Senin, 10 Juli 2017



Kursi dan Peradaban

   Bangku tua di ruang 101 itu diganti dengan bangku yang baru, yang menurut pengamatanku jauh lebih ringkih, bahkan  mungkin 2 sampai 3 tahun akan masuk  gudang  atau tempat sampah. Untuk pertama kalinya bangku yang yang telah 30 tahun lebih mengabdi pada siswa yang begitu agung yang orang  kerap  menyebutnya mahasiswa itu di ganti, padahal ia masih sangat kokoh dan kuat. 

Aku sebagai seseorang yang pernah duduk di kursi berkarat itu cukup iba melihatnya dilempar dan entah akan diekspor kemana .  semua telah berbenah diri dan mengusirnya dengan cara yang begitu sopan. Tentu kesopanan itu tercermin pada dalih mereka yang terdengar sangat peduli dengan kursi tua itu. “ kursi itu sudah tua, biarlah diganti yang lebih baru dan  lebih kokoh”.  Namun aku juga mendengar pengusiran kkursi itu dalam nada sumbing  “Untuk mendorong akreditasi, tentu kursi  ini tak layak berada di sini, apa iya sudah bertaraf internasional tapi masih memakai kursi tua dan dekil ini.”

Dalam pengamatanku yang gila, dalam imajinasiku yang ngelantur kursi itu seperti berisyarat sesuatu padaku. Dia bercerita bahwa dia telah lama mengabdi untuk dunia pendidikan. Jasanya tak bisa dianggap remeh. Bahkan dia satu-satunya saksi yang menyaksikan bagaimana pola-pola pikir manusia berganti seiring zaman, dia pasti mengerti turun dan naiknya sebuah peradaban manusia yang kerap dipanggil orang bermartabat itu. Dia pasti mengerti bagaimana mode yang polos bisa menjadi segila ini, dia juga pasti mengerti tentang gaya hidup yang berbeda-beda dari setiap insan yang ia amati.  Dia pasti mengerti semangat-semangat yang menggelegar disnubari setiap mahasiswa yang silih berganti . 

Baiklah kuijinkan pergi karena kau sudah mengabdi lama pada dunia pendidikan, kau turut menggaungkan dan menjalankan tujuan nasional yang tertera pada undang-undang Negara kita : mencerdaskan kehidupan bangsa.  Namun Jangan Tanya padaku apakah namanmu akan bertengger di papan nama jalan, atau di hari kelahiranmu perkuliahan dan segala kegiatan ini akan libur memperingatimu.
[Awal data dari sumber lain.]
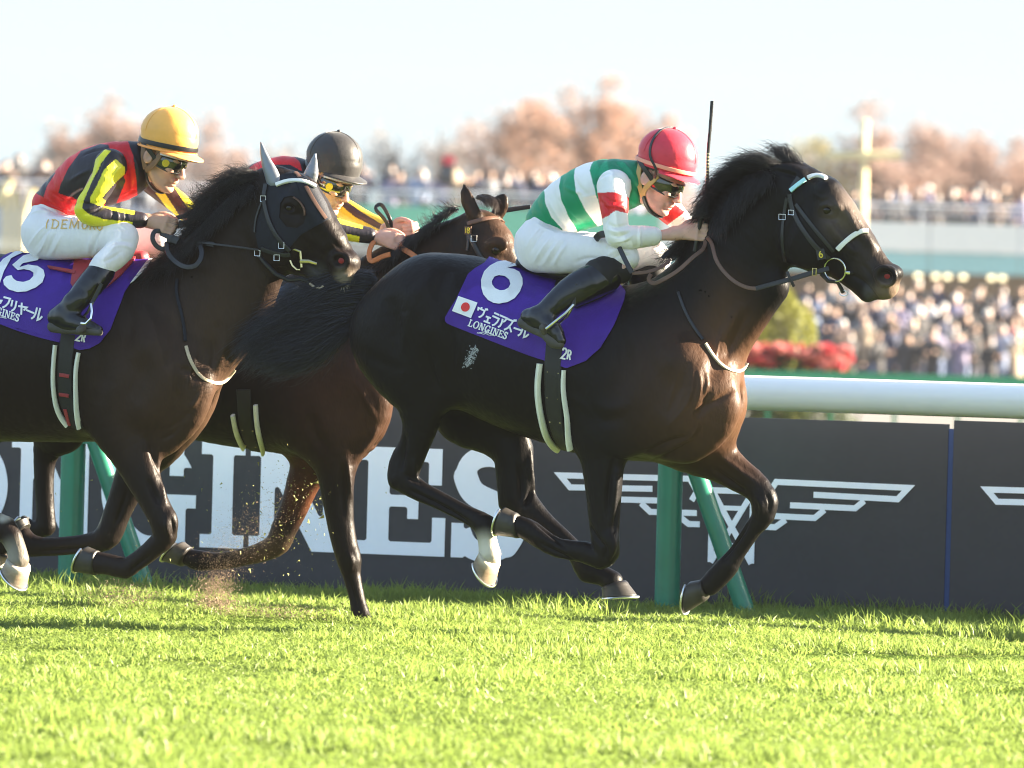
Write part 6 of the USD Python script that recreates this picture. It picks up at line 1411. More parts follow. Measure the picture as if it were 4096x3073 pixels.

Aku tak tahu , tapi kau pasti tahu satu pertanyaan bodohku ini.

Engkau sudah melihat berbagai macam insan cerdas di sini, engkaupun sudah melihat berbagai peradaban mahasiswa pula, lalu yang ingin kutanyakan  adalah apakah  peradaban ini semakin baik? Apakah mahasiswa-mahasiswa ini berjalan seperti selayaknya?  

Dan kau diam saja  jadi Haruskah aku bernyanyi seperti ini

Tetapi semua diam  
Tetapi semua bisu
Tinggal aku sendiri
Terpaku menatap langit

Dan berujung pada 

“Coba kita bertanya pada Rumput yang bergoyang

“Aku tak tahu maksud pertanyaanmu dan aku tak tahu bagaiamana mahasiswa yang layak itu, aku hanya melihat “mahasiswa dan masyarakat nampak semakin jauh, aku bahkan mengerti kau begitu abai pada masyarakat di sekitarmu, pada orang yang duduk di sampingmu saat di bus itu, pada sikapmu yang tak mempersilakan orang tua untuk duduk di kursimu, kau asik mendengarkan musik barat dan berlagak bersikap seperti intelek terpaku pada buku.  Kau buta dengan orang disekitarmu, kau menghabiskan masa emasmu untuk mengikuti mode pakaian, dan kau terpaku pada kepopuleranmu di media social itu, kau hanya berburu makanan yang bertaraf seperti restoran mahal itu dari pada membeli makanan pedagang  kecil yang lebih membutuhkan uangmu. Begitulah dirimu.“

“Apalagi yang ingin kau Tanyakan kepadaku ?”

Tidak apa, sudahlah mungkin aku akan ikut mengganti kursi yang baru.
….
SURAKARTA, MENJELANG PETANG,  10 JULI 2017
widy h ch. 



tulisan ini pesan untuk diri sendiri bukan untuk orang lain :) 

2 komentar:

  1. Unch ... :)))

    Bagus, Widy. Tingkatkan. Kamu mampu menulis dengan nilai. Itu kekuatan yang harus dipunya penulis.